Сейчас я занимаюсь с художниками фабриками «Ростовская финифть», еженедельно читаю им лекции по истории Ростова. Исторические персоналии этих бесед различны: св. Василько Константинович, Мария-Евпраксия (жена св. Василько, дочь св. Михаила Черниховского, сноха св. Александра Невского), преп. Стефан Пермский и Епифаний Премудрый, св. Иаков и Дмитрий Ростовский. Разумеется, в персоналиях есть и другие лица, но я перечислил только святых представителей русского народа.

Художники сами пожелали использовать сцены из их жизни для своих композиций.

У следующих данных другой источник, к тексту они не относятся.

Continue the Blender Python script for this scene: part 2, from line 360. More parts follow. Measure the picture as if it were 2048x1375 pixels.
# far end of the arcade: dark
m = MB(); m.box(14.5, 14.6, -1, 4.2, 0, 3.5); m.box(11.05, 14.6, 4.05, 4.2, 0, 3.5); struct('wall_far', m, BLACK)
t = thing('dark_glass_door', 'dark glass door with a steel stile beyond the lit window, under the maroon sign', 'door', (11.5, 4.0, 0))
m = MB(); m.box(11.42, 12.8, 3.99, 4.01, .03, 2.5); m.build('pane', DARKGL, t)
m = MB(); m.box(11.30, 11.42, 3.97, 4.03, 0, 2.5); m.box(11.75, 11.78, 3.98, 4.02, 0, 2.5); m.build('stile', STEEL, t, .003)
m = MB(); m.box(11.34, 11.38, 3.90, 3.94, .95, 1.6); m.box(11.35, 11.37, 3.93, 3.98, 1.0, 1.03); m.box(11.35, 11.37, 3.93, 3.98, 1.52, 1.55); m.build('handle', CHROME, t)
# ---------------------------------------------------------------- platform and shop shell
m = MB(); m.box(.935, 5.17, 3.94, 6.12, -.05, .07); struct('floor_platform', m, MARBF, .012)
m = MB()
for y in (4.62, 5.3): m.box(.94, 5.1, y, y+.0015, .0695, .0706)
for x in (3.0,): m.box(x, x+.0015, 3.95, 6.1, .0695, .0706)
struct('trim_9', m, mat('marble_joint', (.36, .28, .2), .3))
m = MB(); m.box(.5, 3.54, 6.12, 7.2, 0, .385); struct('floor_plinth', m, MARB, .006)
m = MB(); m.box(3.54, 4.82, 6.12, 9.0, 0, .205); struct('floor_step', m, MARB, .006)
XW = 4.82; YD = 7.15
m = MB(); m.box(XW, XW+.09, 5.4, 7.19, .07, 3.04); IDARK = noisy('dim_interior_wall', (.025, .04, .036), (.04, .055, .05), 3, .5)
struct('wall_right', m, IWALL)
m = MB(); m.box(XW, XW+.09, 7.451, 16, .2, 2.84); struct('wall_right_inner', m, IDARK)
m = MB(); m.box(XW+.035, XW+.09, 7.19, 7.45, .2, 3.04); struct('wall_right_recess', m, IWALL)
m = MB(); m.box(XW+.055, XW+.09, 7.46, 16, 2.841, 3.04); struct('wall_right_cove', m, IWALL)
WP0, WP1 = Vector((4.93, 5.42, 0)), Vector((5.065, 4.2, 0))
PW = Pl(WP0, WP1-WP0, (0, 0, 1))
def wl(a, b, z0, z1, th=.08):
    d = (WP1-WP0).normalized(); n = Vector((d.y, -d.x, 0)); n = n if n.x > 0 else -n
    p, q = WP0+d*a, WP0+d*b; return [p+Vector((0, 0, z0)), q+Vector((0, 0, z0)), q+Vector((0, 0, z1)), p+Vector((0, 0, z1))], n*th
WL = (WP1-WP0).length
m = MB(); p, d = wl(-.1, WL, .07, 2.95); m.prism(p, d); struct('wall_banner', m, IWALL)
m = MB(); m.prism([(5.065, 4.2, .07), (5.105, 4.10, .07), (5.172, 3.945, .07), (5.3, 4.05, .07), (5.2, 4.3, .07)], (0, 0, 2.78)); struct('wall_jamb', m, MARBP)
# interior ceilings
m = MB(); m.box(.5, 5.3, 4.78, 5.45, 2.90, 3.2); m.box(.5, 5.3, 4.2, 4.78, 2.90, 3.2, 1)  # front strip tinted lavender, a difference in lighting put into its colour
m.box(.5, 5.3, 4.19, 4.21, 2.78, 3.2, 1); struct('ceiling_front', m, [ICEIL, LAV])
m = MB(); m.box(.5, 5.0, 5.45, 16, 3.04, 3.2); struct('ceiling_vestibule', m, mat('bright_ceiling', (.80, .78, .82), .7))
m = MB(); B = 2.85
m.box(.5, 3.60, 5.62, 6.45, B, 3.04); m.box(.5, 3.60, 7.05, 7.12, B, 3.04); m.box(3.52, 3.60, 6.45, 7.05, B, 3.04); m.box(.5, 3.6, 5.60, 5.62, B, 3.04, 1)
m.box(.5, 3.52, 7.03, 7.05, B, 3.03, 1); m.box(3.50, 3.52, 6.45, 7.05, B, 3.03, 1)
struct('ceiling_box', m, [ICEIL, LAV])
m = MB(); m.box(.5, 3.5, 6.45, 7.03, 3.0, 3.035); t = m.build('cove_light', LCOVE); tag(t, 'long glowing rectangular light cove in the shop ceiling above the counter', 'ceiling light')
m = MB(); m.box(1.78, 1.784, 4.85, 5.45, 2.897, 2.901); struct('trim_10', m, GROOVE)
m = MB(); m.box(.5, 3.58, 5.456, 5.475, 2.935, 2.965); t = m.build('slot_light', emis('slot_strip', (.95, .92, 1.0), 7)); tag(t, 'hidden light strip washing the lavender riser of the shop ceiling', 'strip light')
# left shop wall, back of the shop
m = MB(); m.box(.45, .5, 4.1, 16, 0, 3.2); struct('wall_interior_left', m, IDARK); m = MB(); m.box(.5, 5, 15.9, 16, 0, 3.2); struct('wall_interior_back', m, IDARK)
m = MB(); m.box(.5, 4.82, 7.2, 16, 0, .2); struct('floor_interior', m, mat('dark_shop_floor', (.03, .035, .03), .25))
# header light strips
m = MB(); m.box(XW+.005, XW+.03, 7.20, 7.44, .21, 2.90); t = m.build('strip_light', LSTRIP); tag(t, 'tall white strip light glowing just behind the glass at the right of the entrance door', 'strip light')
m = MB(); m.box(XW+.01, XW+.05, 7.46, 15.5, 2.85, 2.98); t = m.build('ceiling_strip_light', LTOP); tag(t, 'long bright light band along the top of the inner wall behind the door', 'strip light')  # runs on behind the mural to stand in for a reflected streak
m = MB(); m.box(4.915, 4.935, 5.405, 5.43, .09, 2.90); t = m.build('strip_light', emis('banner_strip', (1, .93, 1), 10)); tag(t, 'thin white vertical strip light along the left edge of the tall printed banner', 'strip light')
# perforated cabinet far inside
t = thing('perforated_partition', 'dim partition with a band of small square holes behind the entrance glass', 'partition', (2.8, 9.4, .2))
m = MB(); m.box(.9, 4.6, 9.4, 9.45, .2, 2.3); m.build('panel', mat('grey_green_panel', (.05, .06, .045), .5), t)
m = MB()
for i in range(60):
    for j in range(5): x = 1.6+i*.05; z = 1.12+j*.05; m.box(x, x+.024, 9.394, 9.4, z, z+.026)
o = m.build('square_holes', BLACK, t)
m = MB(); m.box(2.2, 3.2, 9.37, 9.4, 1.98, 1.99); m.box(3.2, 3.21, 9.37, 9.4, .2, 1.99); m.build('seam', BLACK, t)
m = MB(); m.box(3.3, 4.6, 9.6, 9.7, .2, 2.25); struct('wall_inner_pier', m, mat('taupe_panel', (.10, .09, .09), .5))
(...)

Наряду с этим делаю все, чтобы закрепить в русском сознании (конкретно — в памяти ростовцев) имена светских строителей этой земли: боярина Томилы Луговского, кн. Голицыных и Куракиных, гр. Татищевых и Владимира Орлова, Анны Орловой-Чесменской, героя Бородина генерала Леонтьева. О некоторых из них я уже писал, о других — собрал материалы.

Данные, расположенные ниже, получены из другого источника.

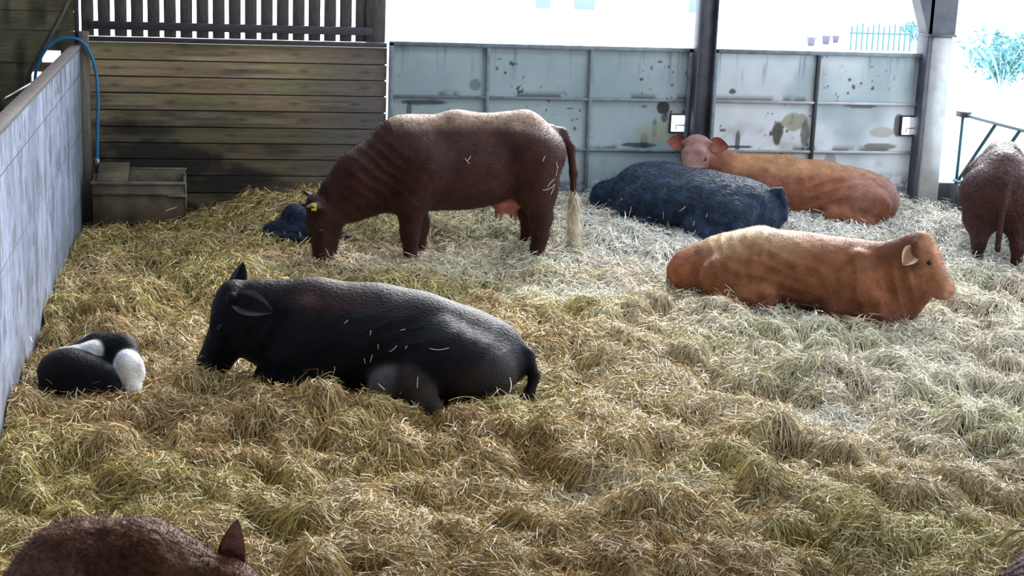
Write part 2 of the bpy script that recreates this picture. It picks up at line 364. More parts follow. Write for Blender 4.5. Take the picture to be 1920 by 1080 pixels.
# beyond the left wall: boards of the neighbouring pen with daylight gaps
lst = []
def cfn(u, v, P):
    x, z = P[:, 0], P[:, 2]; n = fbm(x*3, z*24, 33, 4); c = mixc((.08, .07, .045), (.30, .26, .15), n)
    m = sstep(.55, .8, vn(x*9, z*3, 35)); return mixc(c, np.array((.03, .03, .025)), m*.7)
for (x0, x1, z0, z1, dy) in [(-6, -1.16, 2.62, 4.6, 0), (-6, -1.16, 2.42, 2.615, .01), (-6, -1.16, 2.22, 2.41, 0), (-6, -1.16, 2.03, 2.21, .01), (-6, -1.16, 1.85, 2.02, 0), (-6, -1.30, 1.66, 1.84, .01), (-6, -1.47, 1.55, 1.655, 0), (-1.30, -1.16, 1.55, 1.84, 0), (-6, -1.16, 1.46, 1.545, .02), (-6, -1.57, 1.25, 1.455, 0), (-1.48, -1.16, 1.25, 1.455, 0), (-6, -1.16, 1.11, 1.245, .01), (-6, -1.88, .93, 1.10, 0), (-1.79, -1.16, .93, 1.10, 0), (-6, -1.16, .1, .925, 0)]:
    lst.append(panel((x0, 15.1+dy, z0), (1, 0, 0), (0, 0, 1), x1-x0, z1-z0+.004, (0, -1, 0), cfn, .04, .03))
st(panels('wall_back_left', lst, M_wood))
mb = MB(); mb.box((-3.85, 15.2, 2.3), (2.2, .02, 2.4)); mb.box((-3.6, 15.2, 3.2), (2.42, .02, 1.50)); st(mb.build('wall_back_left', M_beam))
mb = MB(); mb.tube([(-1.62, 14.95, 1.2), (-1.57, 14.95, 1.46), (-1.30, 14.95, 1.95), (-1.12, 14.95, 2.3)], .022, 6); tag(mb.build('diagonal_brace', M_slat), 'weathered diagonal timber brace beyond the whitewashed wall at top left', 'brace')
mb = MB(); mb.tube([(-1.5, 12.4, 1.50), (-1.33, 14.9, 1.50)], .018, 6); tag(mb.build('grey_pipe', M_brass), 'grey pipe running just beyond the top edge of the whitewashed wall', 'pipe')
st(MB().box((-6.1, 8, 2.3), (.05, 8, 2.4)).build('wall_far_left', M_wood if False else M_beam))
# ------------------------------------------------------------------ steel gates
def gate(name, x0, x1, xs, hole, seed, label, light, stains):
    g = empty(name, ((x0+x1)/2, 15.0, .33), label=label, cat='gate'); ox = (x0+x1)/2
    zr = [.33, .79, 1.30, 1.81]
    def cf(u, v, P):
        x, z = P[:, 0]+ox, P[:, 2]+.33
        n = fbm(x*2.2, z*2.2, seed, 4); c = mixc((.22, .30, .33), (.36, .45, .49), n)
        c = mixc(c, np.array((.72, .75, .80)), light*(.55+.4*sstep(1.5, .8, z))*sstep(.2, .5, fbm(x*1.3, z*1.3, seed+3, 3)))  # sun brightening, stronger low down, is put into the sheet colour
        drip = sstep(.58, .75, fbm(x*26, z*1.4, seed+5, 3))*sstep(1.35, 1.75, z)
        c = mixc(c, np.array((.16, .18, .24)), drip*.7)
        for zz in (.79, 1.30, .33):
            dd = (z-zz); c = mixc(c, np.array((.03, .028, .022)), sstep(.09, .0, dd)*(dd > -.01)*sstep(.50, .62, fbm(x*5, z*3, seed+7, 4))*.9)
        sp = sstep(.74, .78, fbm(x*22, z*22, seed+9, 2))*sstep(.45, .6, fbm(x*2, z*2, seed+11, 2)); c = mixc(c, np.array((.02, .022, .025)), sp*.9)
        sp2 = sstep(.55, .8, fbm(x*3, z*3, seed+13, 3))*sstep(1.35, .9, z); c = mixc(c, np.array((.24, .25, .17)), sp2*.55)
        mud = sstep(.62, .45, z)*sstep(.5, .62, fbm(x*16, z*16, seed+15, 3)); c = mixc(c, np.array((.06, .06, .055)), mud*.65)
        for (cx, cz, rx, rz, cc, a) in stains:
            b = np.clip((1-((x-cx)/rx)**2-((z-cz)/rz)**2)*3+2.2*(fbm(x*14, z*14, seed+17, 3)-.5), 0, 1); c = mixc(c, np.array(cc), b*a)
        return c
    def sheet(xa, xb, za, zb_):
        return panel((xa-ox, .0, za-.33), (1, 0, 0), (0, 0, 1), xb-xa, zb_-za, (0, -1, 0), cf, .0125, .006)
    hx0, hx1, hz0, hz1 = hole
    lst = [sheet(x0, x1, .33, hz0), sheet(x0, x1, hz1, 1.81), sheet(x0, hx0, hz0, hz1)]
    if hx1 < x1-.01: lst.append(sheet(hx1, x1, hz0, hz1))
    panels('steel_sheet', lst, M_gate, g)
    mb = MB()
    for z in (zr[0], zr[3]): mb.box((0, -.022, z-.33), ((x1-x0)/2, .024, .022))
    for x in (x0+.02, x1-.02): mb.box((x-ox, -.022, .74), (.022, .024, .75))
    mb.build('outer_frame', M_frame, g)
    for z in zr[1:3]:
        MB().box((0, -.018, z-.33), ((x1-x0)/2-.04, .018, .014)).build('cross_rail', M_frame if light < .5 else M_grey, g)
    for x in xs:
        MB().box((x-ox, -.02, .74), (.018, .021, .72)).build('upright', M_frame if light < .5 else M_dkframe, g)
    mb = MB(); a, b = hx0-ox, hx1-ox
    for (p, q) in (((a+b)/2, hz0-.008), ((a+b)/2, hz1+.008)): mb.box((p, -.012, q-.33), ((b-a)/2+.015, .012, .008))
    for p in (a-.008, b+.008): mb.box((p, -.012, (hz0+hz1)/2-.33), (.008, .012, (hz1-hz0)/2+.01))
    mb.build('latch_opening', M_dkframe, g)
    MB().tube([(b+.0, -.02, .66+.06), (a+.05, -.02, .66+.06), (a+.05, -.02, .66+.02)], .008, 6).build('latch_bolt', M_grey, g)
    return g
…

Мое приглашение посетить меня остается в силе на всю жизнь. Приезжай, когда тебе будет удобно.

 

Ф. Сухов — И. Данилову

Дорогой Иван!
Отец Феодор

Вот и опять я в Оселке, сижу уже второй месяц. Ничего такого не высидел, потому что больше двигаюсь, хожу по полям, по лугам, слушаю, как говорят между собой ромашки, колокольчики; они говорят своими запахами, сейчас особо слышно говорит полынь. В августе она всегда слышно и очень громко говорит. Шут бы с ней, если бы говорила сама с собой, но нет же, старается завести разговор со мной, дескать, что ты вообще из себя представляешь, стишки сочиняешь, да ведь этим делом занимаются мальчишки, а ты-то… Горько мне за тебя… Так-то, дорогой Иван, не так-то сладко мне, особенно когда слышишь такие речи. Правда, немного утешают колокольчики, они звенят и звенят, без разбора что и кому звенят. И еще. Догадал меня нечистый взять из издательства сочинения И. А. Израилева, догадал меня нечистый привезти их в Оселок. Боже мой, если бы ты знал, как все сущее на земле взбунтовалось, да и сама земля взбунтовалась, когда эти сочинения я стал читать, и не вслух, а так, про себя, да и не читать. А просматривать, читать их невозможно, они без языка, понятны только знаки восклицания да вопросительные знаки. И тогда я вопросил сам себя: да как это я, понимающий язык цветов, трав, не понимаю языка И. А. Израилева? Внимательней присмотрелся, рассмотрел кое-где слова того языка, которым я сам говорю, но слова эти все искалечены. Так, братцы мои, до каких пор мы будем равнодушно взирать на то, как калечится наш язык, — это же величайшее преступление. Был бы жив протопоп Аввакум, он бы язык вырвал у этого пакостника И. А. Израилева, сказал бы: «понеже люблю свой русский природный язык», а ты, стерва, пакостишь его, так и ходи без языка… Да что протопоп Аввакум, наши мужики осельские за такое дело дали бы взбучу, так что И. А. Израилев и не показался бы в Союзе писателей. Что касается меня, я зело возмутился и направляю в издательство грамоту, кою, думаю, должны уразуметь некоторые наши товарищи. Дорогой Иван, утешь грешного раба твоего, отца Феодора, пришли что-либо из своих удобочтимых произведений. Серьезно, Ваня, пришли что-нибудь, что ты сам считаешь возможным прислать. Это первая моя просьба, есть вторая просьба: слышал, что из Волгограда кто-то должен ехать в Киев, на Украину, я бы с удовольствием съездил: хочется послухать украинску мову, колокольчиков, ромашек я вдоволь наслушался, их мова и непонятна, но украинску мову хоть и разумею, но балакать на ней не могу. При случае о моей просьбе к тебе скажи Ледневу. Если что, я могу сразу выехать в Киев или еще куда.
3 августа 1970, с. Кр. Оселок

Низко, земно кланяюсь двум львам (Колесникову и Кривошеенко), вероятно, после Кавказа они еще рьяно будут стоять на страже интересов нашего российского государства, дабы никто не посмел нарушить его священную границу. Привет Ледневу и его «Москвичу», думаю, он в недалеком будущем сам станет москвичом. Нине Пантелеевне, Надежде Малыгиной кланяюсь нашими ромашками, васильками, повиликой, а тебе, сын Иван, мой привет и добрые пожелания.